Tuesday, August 26, 2008

Vin Gormley Trail, Burlingame

August 24, 2008

As I've mentioned before, my oldest boy is in Boy Scouts. I had been a cub scout volunteer for several years, so helping the troop seemed natural. Mostly I help out by going on overnights and attending committee meetings, but what I look forward to doing is taking the boys out on a nature hike.

Earlier I had suggested we work towards the hiking merit badge. This went over well with most of the boys. The requirements include five 10-mile hikes and one 20-mile hike. We've hiked around Yawgoog pond, around the Blue Hills, and on the cliff walk. This latest hike, suggested by another parent, was the Vin Gormley trail in Burlingame State Park.

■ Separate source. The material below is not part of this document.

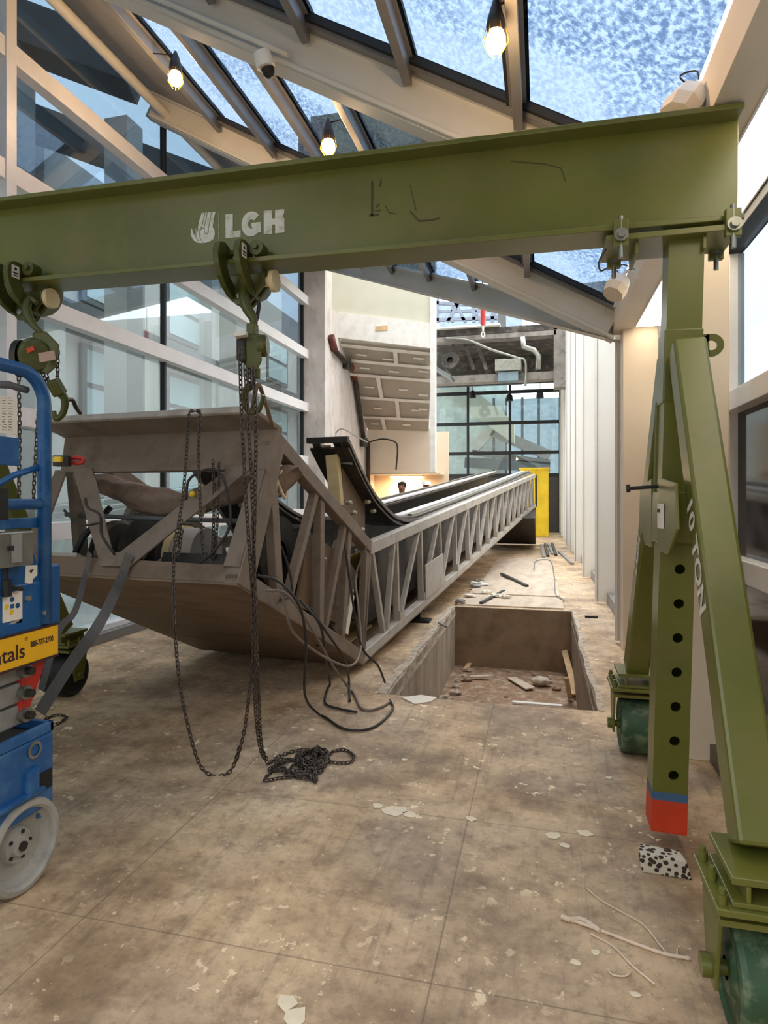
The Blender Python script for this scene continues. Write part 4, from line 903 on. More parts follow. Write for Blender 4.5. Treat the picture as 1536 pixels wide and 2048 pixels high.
        if right and sg == -1:
            MB().box((bx + .015, by - .165, .31), (bx + .055, by - .135, .39)).build('caster_lock_tab', 'green', gan, bev=.003)
            MB().cyl((bx + .035, by - .165, .31), (bx + .035, by - .165, .275), .010).build('lock_pin', 'green', gan)
            MB().tube([V((bx + .045 + .026 * math.cos(k * .52), by - .175, .245 + .026 * math.sin(k * .52))) for k in range(12)], .0022, 6, closed=True).build('split_ring', 'steel', gan)
    # clamp head below beam
    tz = top
    MB().box((cx - .26, cy - .13, tz - .045), (cx + .26, cy + .13, tz - .02)).box((cx - .14, cy - .1, tz - .10), (cx - .125, cy + .1, tz - .045)).box((cx + .125, cy - .1, tz - .10), (cx + .14, cy + .1, tz - .045)).build('head_plate', 'green', gan, bev=.003)
    for dx in (-.23, .2):
        for dy in (-.14, .115):
            MB().box((cx + dx, cy + dy, tz - .075), (cx + dx + .06, cy + dy + .03, tz + .04)).build('clamp_block', 'green', gan, bev=.004)
            MB().cyl((cx + dx + .03, cy + dy - .03, tz - .03), (cx + dx + .03, cy + dy + .04, tz - .03), .018, n=6).cyl((cx + dx + .03, cy + dy - .015, tz - .03), (cx + dx + .03, cy + dy - .01, tz - .03), .028).cyl((cx + dx + .03, cy + dy + .01, tz - .12), (cx + dx + .03, cy + dy + .01, tz + .055), .011, n=8).build('clamp_bolt', 'steel', gan)
gframe(.53, GY, 1, True)
gframe(-3.50, GY + .08, 1, False)
# sagging chain stub at clamp
MB().tube(smooth([V((.27, GY - .14, 2.55)), V((.24, GY - .16, 2.49)), V((.245, GY - .17, 2.45)), V((.27, GY - .16, 2.46))], 5), .004).build('wire_loop', 'cable', gan)

# ---- beam trolleys
def trolley(cx, lab):
    zf = beam_z(cx)
    t = thing('beam_clamp', (cx, GY, zf), lab, 'beam clamp')
    for sy in (-1, 1):
        for dx in (-.065, .045):
            pr = [(.135, .135), (.155, .165), (.16, .11), (.155, .05), (.145, 0), (.12, -.06), (.06, -.12), (.0, -.135), (.0, -.09), (.06, -.06), (.10, -.02), (.115, .0), (.115, .03), (.05, .03), (.04, .06), (.04, .11), (.055, .15), (.09, .175), (.125, .178), (.15, .165)]
            pr = [(.205, .02), (.20, .05), (.185, .075), (.16, .09), (.13, .096), (.10, .09), (.07, .075), (.05, .055), (.05, .028), (.112, .028), (.112, -.008), (.08, -.06), (.03, -.09), (0, -.095), (0, -.16), (.06, -.15), (.12, -.12), (.165, -.08), (.195, -.03)]
            MB().prism([(cx + dx, GY + sy * y, zf + z) for y, z in pr], (.03, 0, 0)).build('jaw', 'green_hoist', t, bev=.004)
        MB().cyl((cx - .05, GY + sy * .075, zf + .06), (cx + .15, GY + sy * .075, zf + .06), .016).build('cross_bar', 'green_hoist', t)
        MB().cyl((cx + .12, GY + sy * .05, zf + .062), (cx + .12, GY + sy * .115, zf + .062), .037).cyl((cx + .12, GY + sy * .11, zf + .065), (cx + .12, GY + sy * .13, zf + .065), .014, n=6).build('roller', 'green_hoist', t)
    MB().cyl((cx - .01, GY - .26, zf - .07), (cx - .01, GY + .2, zf - .07), .017).cyl((cx - .01, GY - .285, zf - .07), (cx - .01, GY - .26, zf - .07), .05, n=10).build('screw_spindle', 'green_hoist', t) if False else None
    MB().prism([(cx - .10, GY - .03, zf - .03), (cx + .13, GY - .03, zf - .03), (cx + .13, GY - .03, zf - .09), (cx + .04, GY - .03, zf - .185), (cx - .03, GY - .03, zf - .185), (cx - .10, GY - .03, zf - .10)], (0, .02, 0)).build('hanger_plate', 'green_hoist', t, bev=.004)
    MB().prism([(cx - .10, GY + .02, zf - .03), (cx + .13, GY + .02, zf - .03), (cx + .13, GY + .02, zf - .09), (cx + .04, GY + .02, zf - .185), (cx - .03, GY + .02, zf - .185), (cx - .10, GY + .02, zf - .10)], (0, .02, 0)).build('hanger_plate', 'green_hoist', t, bev=.004)
    MB().cyl((cx + .09, GY, zf - .07), (cx + .175, GY, zf - .07), .026).cyl((cx + .155, GY, zf - .07), (cx + .18, GY, zf - .07), .055).build('spindle_knob', 'ivory', t)
    MB().cyl((cx, GY - .05, zf - .145), (cx, GY + .05, zf - .145), .016).build('hanger_pin', 'steel', t)
    lb = MB().box((cx + .0752, GY - .175, zf + .002), (cx + .0768, GY - .125, zf + .068)).build('rating_label', 'paper', t)
    MB().box((cx + .0768, GY - .165, zf + .012), (cx + .0775, GY - .135, zf + .018)).build('print', 'ink', lb)
    MB().box((cx + .0768, GY - .168, zf + .024), (cx + .0775, GY - .132, zf + .032)).build('print', 'ink', lb)
    MB().cyl((cx + .0768, GY - .15, zf + .05), (cx + .0775, GY - .15, zf + .05), .009).build('print', 'ink', lb)
    return t
CR_ = at_y(488, 560, GY).x; CL_ = at_y(52, 560, GY).x
trolley(CR_, 'green beam clamp on the gantry beam beneath the white lettering')
trolley(CL_, 'green beam clamp at the left end of the gantry beam')

def hookpath(top, s=1.0, ax=V((1, 0, 0)), flip=1):
    pts = []
    for k in range(13):
        a = math.radians(110 - k * 25); pts.append(top + ax * flip * (.04 * math.cos(a)) * s + V((0, 0, -.09 * s + .045 * math.sin(a) * s)))
    return [top] + pts
# ---- right hoist
hb = at_d(503, 696, 3.12)
hr = thing('chain_hoist', at_d(500, 760, 3.12), 'green chain hoist hanging upright between the beam clamp and the truss header', 'chain hoist')
MB().tube(smooth([at_d(*q) for q in ((508, 590, 3.16), (497, 572, 3.16), (488, 588, 3.14), (493, 614, 3.12), (506, 636, 3.12), (508, 655, 3.12))], 5), lambda u: .016 + .012 * math.sin(u * math.pi), 10).build('top_hook', 'green_hoist', hr)
MB().tube(smooth([at_d(*q) for q in ((516, 600, 3.15), (518, 612, 3.15), (513, 640, 3.13))], 4), .010, 8).build('hook_latch', 'dark', hr)
MB().bar(at_d(505, 648, 3.12), at_d(505, 672, 3.12), .045, .05, (0, 1, 0)).build('hook_swivel', 'green_hoist', hr, bev=.005)
body = MB().prism([at_d(490, 668, 3.08), at_d(522, 668, 3.08), at_d(524, 722, 3.08), at_d(514, 742, 3.08), at_d(492, 735, 3.08)], ray(500, 700).normalized() * .09).build('hoist_body', 'green_hoist', hr, bev=.006)
MB().box(at_d(471, 722, 3.08), at_d(492, 672, 3.08) + V((0, .12, 0))).build('hand_wheel_cover', 'dark', hr, bev=.012)
MB().bar(at_d(471, 671, 3.05), at_d(494, 667, 3.05), .05, .022, (0, 0, 1)).build('white_label', 'paper', hr)
MB().lathe(at_d(518, 692, 3.12), (1, .2, 0), [(0, .055), (.035, .055), (.045, .045), (.045, 0)]).build('gear_cover', 'green_hoist', hr)
MB().cyl(at_d(512, 738, 3.12), at_d(512, 756, 3.12), .022).build('chain_stop', 'green_hoist', hr)
tz = T(SL + .12, 1.06, .17)
MB().tube(smooth([at_d(505, 770, 3.25), at_d(492, 780, 3.28), at_d(488, 800, 3.32), at_d(497, 822, 3.36), at_d(515, 822, 3.36), at_d(524, 806, 3.34), at_d(527, 790, 3.32)], 5), lambda u: .022 * (1 - .5 * u), 10).build('bottom_hook', 'green_hoist', hr)
ld = MB()
ld.chain([at_d(498, 680, 3.10), at_d(499, 760, 3.18), at_d(503, 775, 3.24)])
ld.chain([at_d(511, 700, 3.10), at_d(510, 752, 3.18), at_d(506, 778, 3.24)])
ld.build('load_chain', 'chain', hr)
def P3(pts): return smooth([at_d(*p) for p in pts], 8)
hand = MB()
hand.chain(P3([(480, 700, 3.04), (483, 820, 3.06), (492, 1000, 3.08), (506, 1200, 3.16), (508, 1290, 3.22), (497, 1400, 3.28), (487, 1470, 3.33), (470, 1530, 3.36)]))
hand.chain(P3([(490, 730, 3.04), (497, 850, 3.05), (505, 1000, 3.08), (512, 1250, 3.16), (518, 1400, 3.3), (523, 1490, 3.42), (536, 1524, 3.50)]))
hand.chain(P3([(506, 735, 3.05), (512, 850, 3.06), (510, 1000, 3.09), (506, 1200, 3.16), (510, 1400, 3.29), (520, 1495, 3.42), (538, 1530, 3.49)]))
hand.build('hanging_chain', 'chain', hr)
random.seed(21)
pile = MB()
def pilepts(n, cx_, cy_, rx, ry, zmax):
    out = []; a = random.random() * 6
    for k in range(n):
        a += random.uniform(.5, 1.3); rr = random.uniform(.35, 1)
        p = at_z(cx_ + rx * rr * math.cos(a), cy_ + ry * rr * math.sin(a), .01); p.z = .008 + random.random() * zmax * (1.1 - rr); out.append(p)
    return smooth(out, 6)
pile.chain(pilepts(34, 625, 1520, 38, 22, .06)); pile.chain(pilepts(30, 585, 1535, 48, 20, .04)); pile.chain(pilepts(24, 640, 1515, 22, 14, .08)); pile.chain(pilepts(14, 610, 1540, 45, 18, .02))
fl_ = lambda q: smooth([at_z(x, y, .01) for x, y in q], 6)
pile.chain(fl_([(655, 1512), (668, 1502), (690, 1500), (706, 1510), (706, 1520), (690, 1526), (664, 1524), (656, 1518)]))
pile.chain(fl_([(545, 1540), (530, 1560), (560, 1556), (610, 1552), (632, 1564), (628, 1545), (612, 1538)])); pile.chain(fl_([(536, 1528), (560, 1512), (600, 1500), (640, 1502)]))
pile.build('slack_chain_pile', 'chain', hr)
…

My boy and a tenderfoot needed some map and compass skills for rank advancement, so I stopped by the Map Center in Providence. Great Swamp Press, publishers of the definitive book of the North South trail, produces wonderfully high quality topographic maps of many natural areas in Rhode Island. I picked up Burlingame/Carolina and Pachaug forest.

The Vin Gormley trail is a little over eight miles, so I added a bit around the halfway point to bring it to ten. The hike circles Watchaug Pond. We head off counter-clockwise on the advice of the parent who suggested the hike. His reasoning was it's better to get the mile and a half of road travel out of the way at the start rather than the end when the boys were tired. I concurred.

Vin Gormley is an easy trail. Well marked with very little vertical. The group essentially splits in two: the older boys race ahead and the younger two straggle. We pause every now and again to take a closer look at nature. Many frogs and toads. A small black snake. A monarch butterfly Caterpillar. Oak wasp gall. Our tenderfoot had never been on a nature hike before. His trekking poles were used to smash mushrooms and swat at dragonflies, but he took away something valuable from the hike. If nothing else, he learned that he could do it.

There is a small covered bridge crossing a stream. I am told that it was at the annual Flower and garden show in Providence one year and was donated. It was helicoptered in. We stopped for lunch.

The hike took about six hours. Back at Burlingame Picnic Area, most of the troop goes for a swim. Around five we pack up and head North.